Math-test error + refusal to admit it = face-saving culture ( 2003-11-14 08:02) (China Daily HK Edition)
Mathematics is the field where it is easiest to
tell right from wrong.
This remark was uttered by Hua Luogeng (1910-1985), the most distinguished
mathematician China has ever produced.
Yet in June the truthfulness of this argument was called into question when,
in Jiangsu Province, an item in the all-important entrance exam for college
applicants begot a dubious solution.
It was a multiple-choice question with four answers. The test paper claimed
that only one of the answers was correct. However, math-savvy students felt none
of them were precise.
The question itself was worth only five points, out of 150 points, but as it
was the first question and was supposed to take 2-3 minutes to solve, it stumped
some of the best students who sensed something unusual. As a result, they spent
much longer time trying to decipher it. And some straight-A math students
suffered a precipitous drop in this test.
Unfortunately this test may determine what colleges they can get into and
even what course they will take in life. It is by no means an exaggeration that
this slip has dealt a heavy blow to some of the students.
To add injury to insult, the early detection did not prevent scorers from
discounting at least this element. Zhu Ruzeng, a researcher at the Chinese
Academy of Sciences, the nation's top science institute, made a call to the
minister of education and asked him to rectify it. The minister arranged a panel
of scientists for a second opinion.
The result: This question is not adequate or phrased lucidly enough for
testing high-school students, but technically it is not an error.

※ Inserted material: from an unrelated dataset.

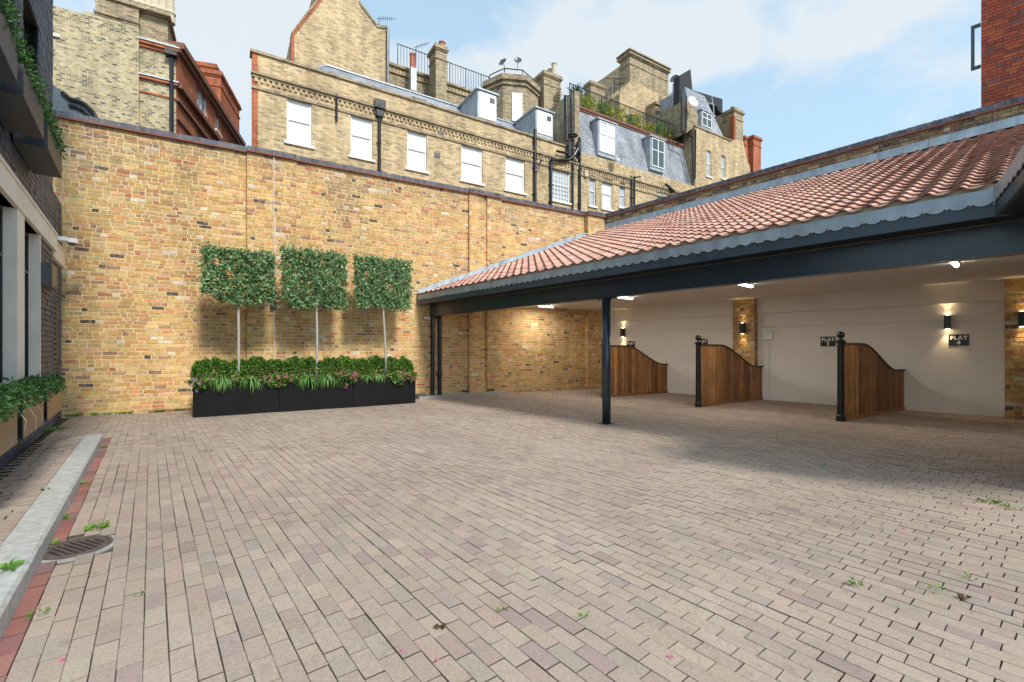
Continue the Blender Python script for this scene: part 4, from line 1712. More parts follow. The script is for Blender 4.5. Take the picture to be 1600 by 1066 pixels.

Zhu was puzzled. Earlier Jiangsu authorities had done an evaluation and
yielded a similar conclusion. But the panellists included people who designed
the test. By coincidence, he found out that the higher-level reassessment panel
was made up of mostly colleagues of those who prepared the test.
"It is not about math any more. It is about politics," said Professor Zhu.
"Do we want our students to keep a straight face even when they have done
something wrong?"
But there is another perspective. "Whenever human judgment is required, the
one calling the shots has the final say. Even if it's wrong, it is final, just
like in soccer," said the deputy director of the test centre.
While it may be a good analogy to attribute it to the spillover effect of
soccer culture, it covers the real culprit, which is traditional Chinese
culture.
When authorities slip up, the best remedy they will take is usually to sweep
the problem under the rug. Admission and retraction amount to a loss of face
rather than a display of integrity.
"Basically it is a choice of face saving for the test preparers or fair
treatment of 300,000 test-takers. Sadly the face seems to weigh more heavily,"
sighed Zhu.
To dispel any doubt about ambiguities in the solution, Zhu gave this
high-school math question to 12 of the country's yuanshi, or academicians, the
very topmost echelon in science. Every single one of them responded
unequivocally that it was "a clear mistake".